Lorsque l’on tente de comprendre les effets des jeux vidéo sur les enfants, il est important de prendre en compte les trois éléments suivants que sont le contenu, le contexte et l’enfant. Le contenu correspond au type de jeu vidéo. Certains jeux vidéo sont violents, d’autres le sont mois ou pas du tout. Le type de violence est aussi à prendre en considération. La violence peut être gratuite, mais elle peut aussi être au service d’un très grand idéal. La scène où Ulysse massacre les prétendants de sa femme est violente, ou le tableau de l’enlèvement des Sabines de Nicolas Poussin sont des scènes violentes, pourtant il ne vient à l’idée de personne de les soustraire à la curiosité des enfants. De la même façon, les combats de Kratos dans God of War sont violents, mais ils s’enracinent dans la même veine mythologique. À l’opposé, la violence colonisatrice de  Civilization V est rarement contestée. Ces exemples montrent à quel point il est importante de contextualiser la violence des jeux vidéo pour comprendre leurs effets sur les enfants. 

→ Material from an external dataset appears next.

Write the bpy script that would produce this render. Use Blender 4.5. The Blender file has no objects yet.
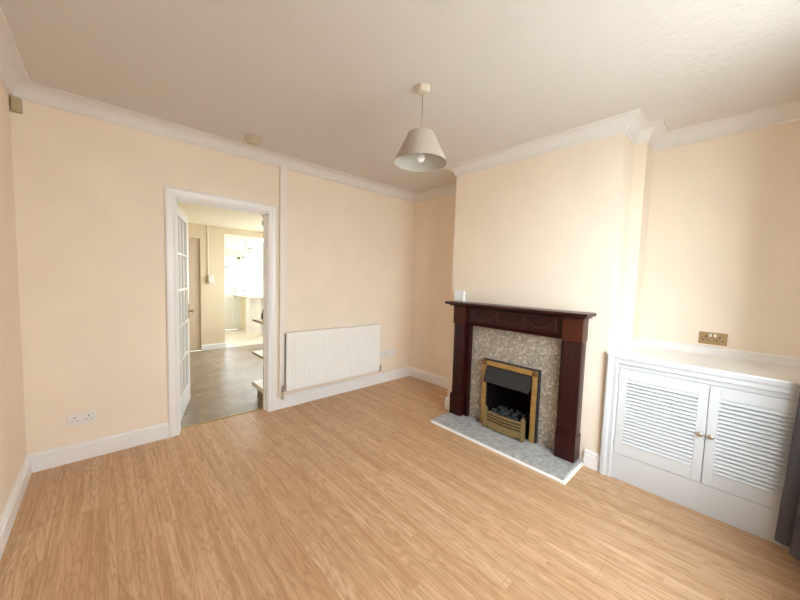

Avec le contenu, il faut prendre en compte le contexte. Jouer seul n’est pas la même expérience que jouer avec des amis à la maison ou avec des inconnus sur Internet. De la même manière, il arrive que les enfants jouent parce qu’ils n’ont rien de mieux à faire. Ils jouent pour tromper l’ennui, ou parce qu’ils ne peuvent pas rejoindre leurs amis en dehors de la maison. L’enfant peut aussi manquer de partenaire de jeu à la maison. Il vit ses parents et ses frères et sœurs comme indisponibles, ce qui l’amène à trouver dans les jeux vidéo un compagnon idéal. 

Enfin, chaque enfant est bien évidement unique. Les enfants développent des gouts et des intérêts qui leur sont propres. Ces gouts et intérêts peuvent être en lien avec ceux de la famille, mais il arrive aussi que des enfants se tournent vers des objets qui sont inconnus ou méconnus de la famille. Les parties de jeu vidéo peuvent avoir des effets positifs comme le renforcement de l’image de soi ou en accroissant le bien-être mais ils peuvent aussi provoquer frustration, colère et désarroi

Les questions utiles pour prendre en compte les interactions entre le contenu des jeux vidéo, le contexte de jeu et l’enfant sont résumées dans le tableau suivant.

En fonction des réponses, il est possible que vous preniez conscience que vous avez besoin de prêter davantage attention à l’expérience que votre enfant vit avec les jeux vidéo. La répétition d’expériences négatives avec les jeux vidéo est problématiques non pas à cause des jeux vidéo, mais parce qu’elle indique que l’enfant ne sait pas répondre d’une manière adaptée aux problèmes qu’il rencontre avec les jeux vidéo. Il est fort probable qu’il réponde d’une manière inadaptée à tous les problèmes du même type. Mais il est aussi possible que cela vous aide à comprendre à quel point les jeux vidéo sont des points d’appui du développement social, cognitif et émotionnel de votre enfant. Faire des jeux vidéo un sujet de discussion banal permet de comprendre comment un enfant réagit aux challenges des jeux vidéo. Ces conversations ouvrent aussi une fenêtre sur les interactions entre votre enfant et les autres joueurs. Elles permettent de comprendre ou votre enfant se situe dans son cercle d’ami, et comment il ou elle gère les contraintes de la vie sociale. De mon point de vue, la bonne réponse n’est pas plus ou moins de jeu vidéo, mais de construire avec l’enfant le cadre qui lui permettra d’en tirer le meilleur. Cela demande du temps, de la patience, de l’implication, mais cela est somme toute pas grand-chose face aux grandes promesses que nous nous faisons à la naissance de nos enfants.